» Data section
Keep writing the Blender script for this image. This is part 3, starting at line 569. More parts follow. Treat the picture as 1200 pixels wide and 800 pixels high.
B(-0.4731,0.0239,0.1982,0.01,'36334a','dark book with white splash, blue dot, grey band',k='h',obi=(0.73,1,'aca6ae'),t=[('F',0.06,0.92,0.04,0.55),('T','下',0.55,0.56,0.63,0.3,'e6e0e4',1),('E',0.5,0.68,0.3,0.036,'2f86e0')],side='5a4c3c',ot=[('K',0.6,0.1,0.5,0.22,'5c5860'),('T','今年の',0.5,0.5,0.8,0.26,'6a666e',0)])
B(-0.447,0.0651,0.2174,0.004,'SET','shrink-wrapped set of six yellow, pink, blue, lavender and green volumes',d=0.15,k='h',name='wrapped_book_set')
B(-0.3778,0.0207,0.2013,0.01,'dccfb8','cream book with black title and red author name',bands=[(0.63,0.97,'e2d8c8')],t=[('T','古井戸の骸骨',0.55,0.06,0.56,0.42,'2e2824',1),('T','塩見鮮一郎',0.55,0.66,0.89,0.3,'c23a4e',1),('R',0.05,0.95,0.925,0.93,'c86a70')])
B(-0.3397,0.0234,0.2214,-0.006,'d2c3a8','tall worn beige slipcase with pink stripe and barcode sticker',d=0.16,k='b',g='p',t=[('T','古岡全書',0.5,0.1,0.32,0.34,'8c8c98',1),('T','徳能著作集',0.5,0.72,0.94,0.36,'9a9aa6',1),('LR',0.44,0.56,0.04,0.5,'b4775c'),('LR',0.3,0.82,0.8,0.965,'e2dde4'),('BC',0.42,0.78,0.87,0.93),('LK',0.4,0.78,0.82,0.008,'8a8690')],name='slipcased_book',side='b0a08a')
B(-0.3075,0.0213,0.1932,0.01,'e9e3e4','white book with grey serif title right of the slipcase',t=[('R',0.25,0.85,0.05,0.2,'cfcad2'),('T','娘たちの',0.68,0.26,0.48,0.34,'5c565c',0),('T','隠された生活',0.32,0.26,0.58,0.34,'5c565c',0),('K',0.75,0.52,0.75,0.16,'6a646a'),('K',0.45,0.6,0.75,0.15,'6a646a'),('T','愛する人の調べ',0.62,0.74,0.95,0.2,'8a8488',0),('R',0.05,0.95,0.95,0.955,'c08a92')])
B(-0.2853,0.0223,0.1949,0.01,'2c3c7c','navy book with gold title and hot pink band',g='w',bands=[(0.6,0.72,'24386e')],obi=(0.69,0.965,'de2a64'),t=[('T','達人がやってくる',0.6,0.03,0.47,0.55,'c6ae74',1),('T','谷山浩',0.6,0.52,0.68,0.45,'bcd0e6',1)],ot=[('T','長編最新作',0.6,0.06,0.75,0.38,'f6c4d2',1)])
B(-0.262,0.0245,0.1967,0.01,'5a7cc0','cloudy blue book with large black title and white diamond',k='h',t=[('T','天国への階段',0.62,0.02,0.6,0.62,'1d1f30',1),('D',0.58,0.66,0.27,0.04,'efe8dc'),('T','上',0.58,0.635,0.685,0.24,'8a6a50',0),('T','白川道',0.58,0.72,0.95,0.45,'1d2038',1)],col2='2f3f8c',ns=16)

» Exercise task
Copy the material above back out, exactly as written.

» Result
Keep writing the Blender script for this image. This is part 3, starting at line 569. More parts follow. Treat the picture as 1200 pixels wide and 800 pixels high.
B(-0.4731,0.0239,0.1982,0.01,'36334a','dark book with white splash, blue dot, grey band',k='h',obi=(0.73,1,'aca6ae'),t=[('F',0.06,0.92,0.04,0.55),('T','下',0.55,0.56,0.63,0.3,'e6e0e4',1),('E',0.5,0.68,0.3,0.036,'2f86e0')],side='5a4c3c',ot=[('K',0.6,0.1,0.5,0.22,'5c5860'),('T','今年の',0.5,0.5,0.8,0.26,'6a666e',0)])
B(-0.447,0.0651,0.2174,0.004,'SET','shrink-wrapped set of six yellow, pink, blue, lavender and green volumes',d=0.15,k='h',name='wrapped_book_set')
B(-0.3778,0.0207,0.2013,0.01,'dccfb8','cream book with black title and red author name',bands=[(0.63,0.97,'e2d8c8')],t=[('T','古井戸の骸骨',0.55,0.06,0.56,0.42,'2e2824',1),('T','塩見鮮一郎',0.55,0.66,0.89,0.3,'c23a4e',1),('R',0.05,0.95,0.925,0.93,'c86a70')])
B(-0.3397,0.0234,0.2214,-0.006,'d2c3a8','tall worn beige slipcase with pink stripe and barcode sticker',d=0.16,k='b',g='p',t=[('T','古岡全書',0.5,0.1,0.32,0.34,'8c8c98',1),('T','徳能著作集',0.5,0.72,0.94,0.36,'9a9aa6',1),('LR',0.44,0.56,0.04,0.5,'b4775c'),('LR',0.3,0.82,0.8,0.965,'e2dde4'),('BC',0.42,0.78,0.87,0.93),('LK',0.4,0.78,0.82,0.008,'8a8690')],name='slipcased_book',side='b0a08a')
B(-0.3075,0.0213,0.1932,0.01,'e9e3e4','white book with grey serif title right of the slipcase',t=[('R',0.25,0.85,0.05,0.2,'cfcad2'),('T','娘たちの',0.68,0.26,0.48,0.34,'5c565c',0),('T','隠された生活',0.32,0.26,0.58,0.34,'5c565c',0),('K',0.75,0.52,0.75,0.16,'6a646a'),('K',0.45,0.6,0.75,0.15,'6a646a'),('T','愛する人の調べ',0.62,0.74,0.95,0.2,'8a8488',0),('R',0.05,0.95,0.95,0.955,'c08a92')])
B(-0.2853,0.0223,0.1949,0.01,'2c3c7c','navy book with gold title and hot pink band',g='w',bands=[(0.6,0.72,'24386e')],obi=(0.69,0.965,'de2a64'),t=[('T','達人がやってくる',0.6,0.03,0.47,0.55,'c6ae74',1),('T','谷山浩',0.6,0.52,0.68,0.45,'bcd0e6',1)],ot=[('T','長編最新作',0.6,0.06,0.75,0.38,'f6c4d2',1)])
B(-0.262,0.0245,0.1967,0.01,'5a7cc0','cloudy blue book with large black title and white diamond',k='h',t=[('T','天国への階段',0.62,0.02,0.6,0.62,'1d1f30',1),('D',0.58,0.66,0.27,0.04,'efe8dc'),('T','上',0.58,0.635,0.685,0.24,'8a6a50',0),('T','白川道',0.58,0.72,0.95,0.45,'1d2038',1)],col2='2f3f8c',ns=16)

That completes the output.